## Start Data
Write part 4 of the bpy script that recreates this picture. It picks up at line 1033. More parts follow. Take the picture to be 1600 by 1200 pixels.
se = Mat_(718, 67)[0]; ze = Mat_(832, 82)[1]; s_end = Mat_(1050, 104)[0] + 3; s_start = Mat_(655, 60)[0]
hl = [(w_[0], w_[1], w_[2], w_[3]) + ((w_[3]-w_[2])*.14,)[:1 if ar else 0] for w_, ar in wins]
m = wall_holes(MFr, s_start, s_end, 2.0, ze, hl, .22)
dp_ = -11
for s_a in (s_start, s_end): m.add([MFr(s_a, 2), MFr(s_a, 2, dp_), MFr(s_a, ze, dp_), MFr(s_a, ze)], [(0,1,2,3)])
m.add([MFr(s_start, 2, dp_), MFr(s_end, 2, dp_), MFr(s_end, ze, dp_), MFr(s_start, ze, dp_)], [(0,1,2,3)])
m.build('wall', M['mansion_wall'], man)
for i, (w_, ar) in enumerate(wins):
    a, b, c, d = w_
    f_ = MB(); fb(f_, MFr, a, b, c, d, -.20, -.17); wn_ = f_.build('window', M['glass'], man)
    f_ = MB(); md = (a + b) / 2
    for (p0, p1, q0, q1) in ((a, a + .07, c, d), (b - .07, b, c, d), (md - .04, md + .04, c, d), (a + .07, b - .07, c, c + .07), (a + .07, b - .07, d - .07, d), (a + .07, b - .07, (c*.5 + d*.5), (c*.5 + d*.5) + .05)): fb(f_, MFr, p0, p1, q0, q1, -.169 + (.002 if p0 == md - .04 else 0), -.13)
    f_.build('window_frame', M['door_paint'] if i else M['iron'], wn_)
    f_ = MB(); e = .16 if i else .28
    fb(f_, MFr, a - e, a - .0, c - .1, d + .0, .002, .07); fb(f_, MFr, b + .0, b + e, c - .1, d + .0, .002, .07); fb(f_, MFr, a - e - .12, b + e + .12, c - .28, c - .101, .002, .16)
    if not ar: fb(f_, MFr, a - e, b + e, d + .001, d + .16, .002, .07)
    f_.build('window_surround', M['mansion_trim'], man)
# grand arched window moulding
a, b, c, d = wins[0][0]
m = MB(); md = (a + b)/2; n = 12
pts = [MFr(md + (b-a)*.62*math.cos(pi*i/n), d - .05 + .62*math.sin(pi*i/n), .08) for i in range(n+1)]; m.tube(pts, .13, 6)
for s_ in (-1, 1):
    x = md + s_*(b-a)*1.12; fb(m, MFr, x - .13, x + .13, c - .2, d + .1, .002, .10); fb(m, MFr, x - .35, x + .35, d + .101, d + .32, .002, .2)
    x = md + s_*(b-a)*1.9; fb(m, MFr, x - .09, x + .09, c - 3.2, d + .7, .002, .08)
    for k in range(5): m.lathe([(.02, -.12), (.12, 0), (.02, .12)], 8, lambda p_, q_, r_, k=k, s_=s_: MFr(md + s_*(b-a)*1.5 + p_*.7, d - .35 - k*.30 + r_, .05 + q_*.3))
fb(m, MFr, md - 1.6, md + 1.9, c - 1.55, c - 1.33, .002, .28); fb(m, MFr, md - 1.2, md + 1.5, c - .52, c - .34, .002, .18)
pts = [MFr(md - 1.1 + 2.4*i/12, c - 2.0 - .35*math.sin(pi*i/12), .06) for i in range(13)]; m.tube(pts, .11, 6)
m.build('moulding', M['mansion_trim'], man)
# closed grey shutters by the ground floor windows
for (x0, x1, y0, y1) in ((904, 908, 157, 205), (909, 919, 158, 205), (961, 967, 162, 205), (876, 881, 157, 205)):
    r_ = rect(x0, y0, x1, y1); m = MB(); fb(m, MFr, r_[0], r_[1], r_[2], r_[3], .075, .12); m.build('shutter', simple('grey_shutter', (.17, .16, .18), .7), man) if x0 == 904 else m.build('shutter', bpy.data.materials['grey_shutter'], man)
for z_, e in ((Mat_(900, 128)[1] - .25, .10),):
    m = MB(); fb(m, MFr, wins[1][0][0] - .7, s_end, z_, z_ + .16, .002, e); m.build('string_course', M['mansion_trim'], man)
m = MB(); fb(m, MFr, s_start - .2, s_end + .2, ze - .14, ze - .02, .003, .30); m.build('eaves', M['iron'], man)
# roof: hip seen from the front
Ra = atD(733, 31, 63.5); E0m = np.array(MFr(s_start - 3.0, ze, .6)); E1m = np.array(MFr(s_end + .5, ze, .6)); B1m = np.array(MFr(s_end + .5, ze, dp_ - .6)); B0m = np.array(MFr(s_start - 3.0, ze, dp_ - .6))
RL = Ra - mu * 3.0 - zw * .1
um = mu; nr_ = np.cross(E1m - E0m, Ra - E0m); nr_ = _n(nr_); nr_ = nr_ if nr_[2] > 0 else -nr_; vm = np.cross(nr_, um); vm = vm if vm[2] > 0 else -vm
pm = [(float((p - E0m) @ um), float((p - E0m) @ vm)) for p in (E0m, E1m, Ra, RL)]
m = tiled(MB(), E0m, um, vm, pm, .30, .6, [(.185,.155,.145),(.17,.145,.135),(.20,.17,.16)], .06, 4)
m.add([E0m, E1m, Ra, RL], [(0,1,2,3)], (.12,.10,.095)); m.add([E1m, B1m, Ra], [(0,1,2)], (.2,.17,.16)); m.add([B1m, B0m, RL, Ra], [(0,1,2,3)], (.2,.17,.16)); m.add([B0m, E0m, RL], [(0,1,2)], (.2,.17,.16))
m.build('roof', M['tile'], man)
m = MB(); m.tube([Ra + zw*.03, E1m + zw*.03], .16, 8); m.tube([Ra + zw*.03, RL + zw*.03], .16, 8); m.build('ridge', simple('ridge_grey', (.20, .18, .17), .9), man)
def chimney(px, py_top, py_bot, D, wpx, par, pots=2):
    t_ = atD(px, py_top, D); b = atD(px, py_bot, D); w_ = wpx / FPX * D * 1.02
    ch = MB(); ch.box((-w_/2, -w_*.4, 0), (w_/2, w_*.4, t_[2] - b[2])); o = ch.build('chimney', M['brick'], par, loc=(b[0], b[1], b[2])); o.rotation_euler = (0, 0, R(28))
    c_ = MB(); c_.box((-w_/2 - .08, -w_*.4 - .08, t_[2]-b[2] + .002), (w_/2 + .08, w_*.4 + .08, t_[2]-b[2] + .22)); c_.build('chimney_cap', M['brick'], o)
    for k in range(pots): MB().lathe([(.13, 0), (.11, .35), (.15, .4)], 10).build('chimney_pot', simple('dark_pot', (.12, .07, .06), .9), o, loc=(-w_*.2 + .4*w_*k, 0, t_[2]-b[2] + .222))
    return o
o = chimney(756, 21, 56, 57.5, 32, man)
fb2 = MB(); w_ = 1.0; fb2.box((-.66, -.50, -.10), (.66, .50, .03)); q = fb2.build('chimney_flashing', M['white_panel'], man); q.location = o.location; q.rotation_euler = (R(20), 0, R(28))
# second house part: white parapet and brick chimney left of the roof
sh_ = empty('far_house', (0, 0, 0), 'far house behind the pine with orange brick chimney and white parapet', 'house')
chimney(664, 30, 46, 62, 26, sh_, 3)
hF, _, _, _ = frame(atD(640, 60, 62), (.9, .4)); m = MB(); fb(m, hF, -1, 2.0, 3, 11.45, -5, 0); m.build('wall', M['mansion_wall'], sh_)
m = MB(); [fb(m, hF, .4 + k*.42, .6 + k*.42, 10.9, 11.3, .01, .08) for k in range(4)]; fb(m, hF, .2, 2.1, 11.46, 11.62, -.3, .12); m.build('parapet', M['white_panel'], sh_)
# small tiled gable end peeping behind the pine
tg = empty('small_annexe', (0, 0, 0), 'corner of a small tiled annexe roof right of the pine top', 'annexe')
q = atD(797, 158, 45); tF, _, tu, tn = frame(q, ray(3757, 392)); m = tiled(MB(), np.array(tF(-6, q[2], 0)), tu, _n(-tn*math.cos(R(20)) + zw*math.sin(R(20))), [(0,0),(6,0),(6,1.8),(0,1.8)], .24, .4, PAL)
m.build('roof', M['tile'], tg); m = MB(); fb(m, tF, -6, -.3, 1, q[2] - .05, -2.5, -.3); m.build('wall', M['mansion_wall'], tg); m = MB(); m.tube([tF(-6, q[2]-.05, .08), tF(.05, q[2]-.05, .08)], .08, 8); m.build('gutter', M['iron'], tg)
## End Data
▸ Task description: Search the listing for the word "part". Copy every line in which it occurs.

▸ Solution to this problem:
Write part 4 of the bpy script that recreates this picture. It picks up at line 1033. More parts follow. Take the picture to be 1600 by 1200 pixels.
# second house part: white parapet and brick chimney left of the roof